自律移動ロボットの障害物回避に関する研究
物を回収する、配送する等、自律移動ロボットが与えられた作業を達成するためには、作業達成の邪魔になる障害物を回避する、という機能はどんな作業をするロボットにも必要不可欠な機能です。そこで、本研究室では、自律移動ロボットに障害物回避を実現させるための制御アルゴリズムを研究しています。

この研究は主に学部生の卒業研究として行っています。右の図は、平成17年度に構築した制御アルゴリズムでの障害物回避の様子です。シミュレータを用いています。今年度は実機実験を行う予定です。

サッカーロボットに関する研究
ロボット研究者が、2050年にロボットとサッカーのワールドカップ優勝チームとの対戦を目指して立ち上げた「ロボカップ」があります。これは、研究者達が自身の研究分野の発展を目的とすると共に、次世代研究者を育成することを目的とした場所でもあります。

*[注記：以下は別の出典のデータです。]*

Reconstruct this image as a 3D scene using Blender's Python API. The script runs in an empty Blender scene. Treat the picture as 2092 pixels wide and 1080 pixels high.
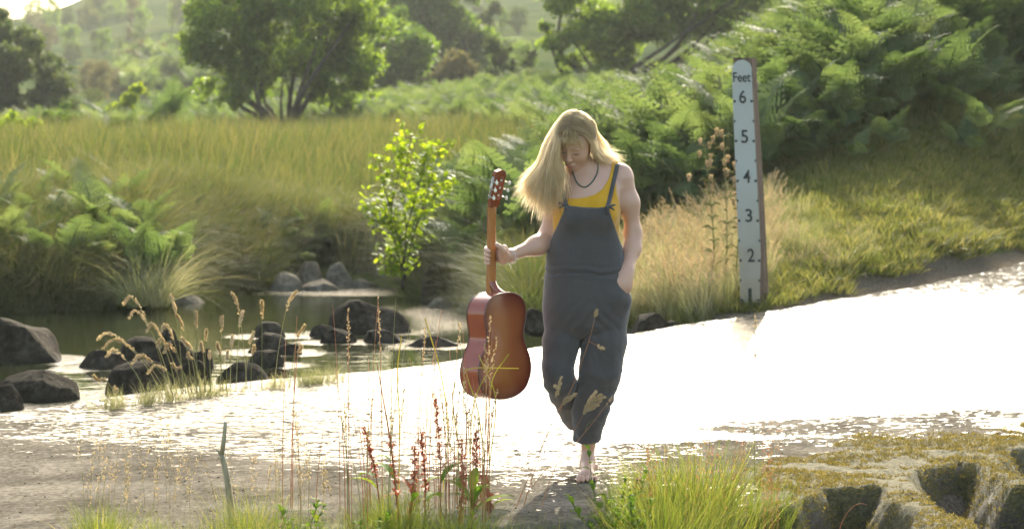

本研究室では、次世代研究者の育成を目的として行われている、主に中学・高校生が主体の「ロボカップJr.部門」の規定に沿ったサッカーロボットの製作と制御に関する研究を平成15年に立ち上げました。右の写真は、平成17年度卒研生が製作したサッカーロボットです。現在は、大学生やロボット研究者が参加をしているロボカップ小型機リーグ部門のサッカーロボットの開発を行っています。今年で2年目で、機体の製作を主に行っています。

この研究は主に学部生の卒業研究として行っています。

ランサーロボットに関する研究
ランサーロボットとは、槍を装備した槍騎兵(ランサー)ロボットで、円周上のコースラインを周回し、コースラインの左右にある標的を突いて点数を競う競技(ロボットランサー競技)に出場することを目的として多くの点数を得られるためのロボットの機構、制御アルゴリズムを研究しています。右の写真は、平成14年度卒研生が製作したランサーロボットです。

この研究は主に学部生の卒業研究として行っていて、毎年ロボットグランプリの中のロボットランサー競技への出場を目指してランサーロボットを1から設計・製作しています。平成18年度頃から、予選を通過できるロボットが出てきました。